Aim -> Begin at the line containing "Reconstruct this image" and stop at the line containing "rad = math.radians"; copy those lines exactly, ends included, and nothing else.

Records for processing ->
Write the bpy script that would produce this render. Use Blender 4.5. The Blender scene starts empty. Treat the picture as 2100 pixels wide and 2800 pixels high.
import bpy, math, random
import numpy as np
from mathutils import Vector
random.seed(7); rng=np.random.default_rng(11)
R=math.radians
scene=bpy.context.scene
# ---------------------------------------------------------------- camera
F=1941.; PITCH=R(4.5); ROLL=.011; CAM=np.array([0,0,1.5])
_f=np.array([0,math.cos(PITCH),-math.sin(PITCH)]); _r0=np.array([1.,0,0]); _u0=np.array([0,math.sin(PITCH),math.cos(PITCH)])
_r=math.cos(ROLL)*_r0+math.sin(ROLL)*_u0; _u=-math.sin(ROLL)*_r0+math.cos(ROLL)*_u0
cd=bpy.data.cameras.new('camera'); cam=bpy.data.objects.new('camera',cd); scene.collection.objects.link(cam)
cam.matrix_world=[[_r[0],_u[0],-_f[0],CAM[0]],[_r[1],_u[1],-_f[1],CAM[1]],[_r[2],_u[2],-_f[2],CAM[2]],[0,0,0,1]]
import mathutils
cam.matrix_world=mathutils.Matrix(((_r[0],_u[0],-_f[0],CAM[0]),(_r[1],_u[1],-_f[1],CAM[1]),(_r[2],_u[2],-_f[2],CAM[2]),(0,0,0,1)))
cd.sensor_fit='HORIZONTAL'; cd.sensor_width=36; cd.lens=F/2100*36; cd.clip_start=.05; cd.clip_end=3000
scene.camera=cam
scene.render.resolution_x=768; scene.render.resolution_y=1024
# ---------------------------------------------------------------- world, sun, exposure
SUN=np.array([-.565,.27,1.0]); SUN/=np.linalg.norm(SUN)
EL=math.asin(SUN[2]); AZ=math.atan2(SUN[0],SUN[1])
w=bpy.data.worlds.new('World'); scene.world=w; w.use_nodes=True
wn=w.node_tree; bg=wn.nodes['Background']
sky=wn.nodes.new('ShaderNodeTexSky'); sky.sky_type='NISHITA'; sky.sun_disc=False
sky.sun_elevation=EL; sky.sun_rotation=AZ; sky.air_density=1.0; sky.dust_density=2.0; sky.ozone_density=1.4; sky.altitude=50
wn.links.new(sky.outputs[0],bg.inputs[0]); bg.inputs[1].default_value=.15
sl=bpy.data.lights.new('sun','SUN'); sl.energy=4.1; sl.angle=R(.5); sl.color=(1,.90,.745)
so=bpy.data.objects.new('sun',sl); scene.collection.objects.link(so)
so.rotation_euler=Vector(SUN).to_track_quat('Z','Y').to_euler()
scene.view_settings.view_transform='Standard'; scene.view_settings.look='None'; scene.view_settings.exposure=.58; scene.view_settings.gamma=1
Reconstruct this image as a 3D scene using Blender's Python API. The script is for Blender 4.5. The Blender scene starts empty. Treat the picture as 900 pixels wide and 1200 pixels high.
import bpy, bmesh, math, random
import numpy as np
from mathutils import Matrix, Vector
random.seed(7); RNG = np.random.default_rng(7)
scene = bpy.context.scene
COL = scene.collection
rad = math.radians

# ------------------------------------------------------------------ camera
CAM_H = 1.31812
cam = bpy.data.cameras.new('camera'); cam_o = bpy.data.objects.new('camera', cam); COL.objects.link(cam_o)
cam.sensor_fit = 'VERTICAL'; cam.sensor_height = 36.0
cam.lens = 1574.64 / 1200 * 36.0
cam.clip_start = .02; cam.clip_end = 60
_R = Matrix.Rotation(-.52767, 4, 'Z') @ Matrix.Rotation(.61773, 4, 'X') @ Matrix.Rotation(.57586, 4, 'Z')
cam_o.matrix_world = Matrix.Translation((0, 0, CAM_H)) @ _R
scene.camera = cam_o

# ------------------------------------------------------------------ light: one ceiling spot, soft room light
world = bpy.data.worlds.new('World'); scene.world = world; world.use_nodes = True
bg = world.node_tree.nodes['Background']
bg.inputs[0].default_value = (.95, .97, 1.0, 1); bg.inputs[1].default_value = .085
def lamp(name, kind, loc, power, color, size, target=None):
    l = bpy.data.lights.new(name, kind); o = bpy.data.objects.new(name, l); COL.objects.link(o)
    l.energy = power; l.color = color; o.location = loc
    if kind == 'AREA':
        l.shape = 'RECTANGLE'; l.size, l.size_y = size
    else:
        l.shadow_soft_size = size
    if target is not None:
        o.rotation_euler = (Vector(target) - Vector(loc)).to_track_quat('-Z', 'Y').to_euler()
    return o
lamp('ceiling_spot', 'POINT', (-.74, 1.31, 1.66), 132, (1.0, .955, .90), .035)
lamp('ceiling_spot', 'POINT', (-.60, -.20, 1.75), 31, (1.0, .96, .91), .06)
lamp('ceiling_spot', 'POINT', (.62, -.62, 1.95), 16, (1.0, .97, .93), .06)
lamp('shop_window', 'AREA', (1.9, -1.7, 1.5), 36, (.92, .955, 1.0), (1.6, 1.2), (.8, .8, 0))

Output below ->
Reconstruct this image as a 3D scene using Blender's Python API. The script is for Blender 4.5. The Blender scene starts empty. Treat the picture as 900 pixels wide and 1200 pixels high.
import bpy, bmesh, math, random
import numpy as np
from mathutils import Matrix, Vector
random.seed(7); RNG = np.random.default_rng(7)
scene = bpy.context.scene
COL = scene.collection
rad = math.radians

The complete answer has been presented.